Artist David Gormans’ show ‘From sea level to 5500 feet, with spoons and forks in between’ will be in Th’YARC lobby during April.
Carla Allen photo
Dave Gorman art show at Th’YARC gallery for April
By Carla Allen
THE VANGUARD
NovaNewsNow.com
The state of creativity with artist Dave Gorman includes the use of a knife to ladle and almost sculpt paint onto a canvas.
Cigarette ashes are blended with oil to shade the corner of one work in his show ‘From sea level to 5500 feet, with spoons and forks in between’ which can be caught at Th’YARC during the month of April.
This is Gorman’s first show and no doubt his former New York trained art teachers Gertrude and Paula Garson would be proud of their Yarmouth student.
Gorman also studied art, and coastal geography at Mount Allison University in Sackville, New Brunswick.
At the age of 12 he began painting and spent one year in the Art in Action program.
His April show is comprised of 14 works painted between 2004 and 2008. Most focus on semi-abstract coastal and mainland interpretations.
His main influence is the natural environment and it’s ever changing demeanor.
There’s ‘Home’ which he painted from Cranberry Head. It glows golden and orange like a fiery sunset. He refers to an abstract rendition of wintertime in the Rocky Mountains as being both bleak and dramatic.

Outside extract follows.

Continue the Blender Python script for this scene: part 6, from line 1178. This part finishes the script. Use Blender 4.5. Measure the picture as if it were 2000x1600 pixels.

“There’s a lot of disjointed lines but also symmetry which is really interesting in the mountains,” he said.
‘Stormy Sea’ implies the swell of the ocean and the cracking of the waves.
“When you go out towards John’s Cove on a stormy day and you look to your right it’s very choppy but at the same time it sort of fits into a pattern,” he said.
Gorman says he never works from photographs. He begins by picking a canvas size then chooses a colour.
“From the first colour I use, I pick a complementary colour and then it goes from there. I don’t think I’ve ever sat down and said I’m going to paint ‘this’,” he said.
His rendition of the CBC radio towers outside Sackville includes lots of birds; something he says is actually absent at that location.
A view from an airplane over Manitoba leaves ponds by a dusty dirt road, barns, and fields to the imagination. Flight paths and roads continue off the canvas.
For ‘Emerald Basin’ he mixed sand with the oil to provide texture.
“It was painted entirely with a knife. You’ll notice on some of my paintings, sort of the heaviness of the paint itself becomes part of the painting. It becomes two-dimensional. I like heavy mediums and a lot of texture,” he said.
‘Sailing into sunset’ has ten times the paint that some artists would use. Blue and red are strong in this painting.
“I really like working with blue and red because they are contrasting colours and they can be unappealing to the eye in a way but at the same time they are almost soothing,” said Gorman.
Here he has scratched and pulled down different layers using varying pressure with a knife.
He used a deep canvas mounted in the corner for the painting of a staircase. Only one colour – red - is used, which is mixed with cigarette ashes to shade an upper corner.
Th’YARC gallery is open from Tuesday – Friday 10 a.m. to 4 p.m. and Saturday and Sunday 2 p.m. to 4 p.m.